By Richard R. Lyman
Prof. of Civil Engineering, University of Utah,
and Vice-Chairman State Road Commission


Great institutions, great movements, and great advances in science grow, they do not spring into existence instantly. So it will be with the installation of good roads—the system must grow. No legislation can be enacted that will bring into existence suddenly a fine system of well made and well maintained highways. The beginning must be at the bottom where even the best legislation can give no more than a good beginning and then, by the vigorous application of work and wisdom, a system of roads may be constructed that will be not only the pride of the citizens of the state, but a source of education, prosperity, and pleasure. Education, because good roads will make it easy for boys and girls to get to the grade schools, and young men and young women to the high schools at all seasons of the year; prosperity, because farm products can be put in the market when the price is highest, and teams can be used profitably at other work when they cannot be used on the farm; pleasure, because of the comfort with which, at all times, those in the country can travel, thus making it possible to have and enjoy the many social advantages offered in the club, the church, and the neighbor’s home.

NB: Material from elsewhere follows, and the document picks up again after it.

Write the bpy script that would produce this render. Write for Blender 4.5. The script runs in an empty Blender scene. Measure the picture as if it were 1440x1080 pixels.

When, by enacting into law the best road legislation it can, the legislature has made a beginning, it is then the duty of the people to begin to learn more concerning roads and their maintenance. It may be well, in the imagination, to picture hard roads leading everywhere, but, advocating their construction at once and working ever so vigorously to this end, will probably delay rather than advance this work, for the reason that the cost of their maintenance is such that, if these roads were already constructed, it would be impossible in this state at present to keep them in good condition. It will take years of education to teach the people to place that value upon good roads that will induce them to spend, both in the construction and maintenance of highways, even a small fraction of the sum it would require to keep in repair an extensive system of hard roads in Utah. Farmers see at once when their actual cost is presented, that to make such outlays is, for them, utterly and absolutely impossible.

First in the natural development of a system of highways comes the earth road, and since a good road of this character is the very best foundation for all kinds of better highways, it may be considered, not only as a road complete in and of itself, but also as an important part of every good road. When the people throughout the state have been so taught and trained in road construction that they can and do actually construct and maintain earth roads in good condition, the foundation will then be laid for some, or in fact for any better road, and the time will have arrived in which the construction of roads with hard surfaces of some sort can be taken up appropriately and perhaps effectively.

The discussion on roads, road construction, and road maintenance of the past few years has pretty well demonstrated that people generally are of the opinion that the roads should be improved and that with the general improvement of the roads will come a corresponding improvement in the prosperity and general uplifting of the people in the country districts; yet, while the opinion is general that roads should be improved, there is a vast difference of opinion as to what is the best method to follow to reach the desired end.

Hard Roads.

Men with money and automobiles are vigorously urging that road-building materials everywhere be tested, that road graders, stone crushers, and other expensive road-building machinery be purchased, and that the preparation for commencing road construction be begun at once. In short, they are conducting a vigorous campaign in the interest of hard roads—and in so doing, they may defeat their own cause now as they have done in the past. “When the hard road enthusiast began to tell the farmer how much it cost him to haul his produce to market,” says Professor Baker, “and how much he could save by the construction of hard roads, he knew instinctively that the conclusions were ridiculous, and the continual harping upon these false statistics and absurd estimates led him to believe that an attempt was being made to force hard roads upon him, whether or no, and his attitude changed from one of indifference to one of open hostility to all road improvement.”[1]

What, then, should be the line of procedure? “Unless a community is willing and able to maintain the earth roads in a reasonably good condition,” says Professor Baker again, “it is useless to expect that it will be willing or able to support a high class wagon road; and therefore, the dissemination of correct information concerning the construction and care of earth roads is politically, economically, and physically the first step towards a better form of construction.”[2]

An earth road to be a good road must be “dry, smooth, and hard.” These three conditions could be maintained with comparative ease if the earth road could be protected from water, which is its greatest destroyer and one of the most important factors in the destruction or deterioration of all roads.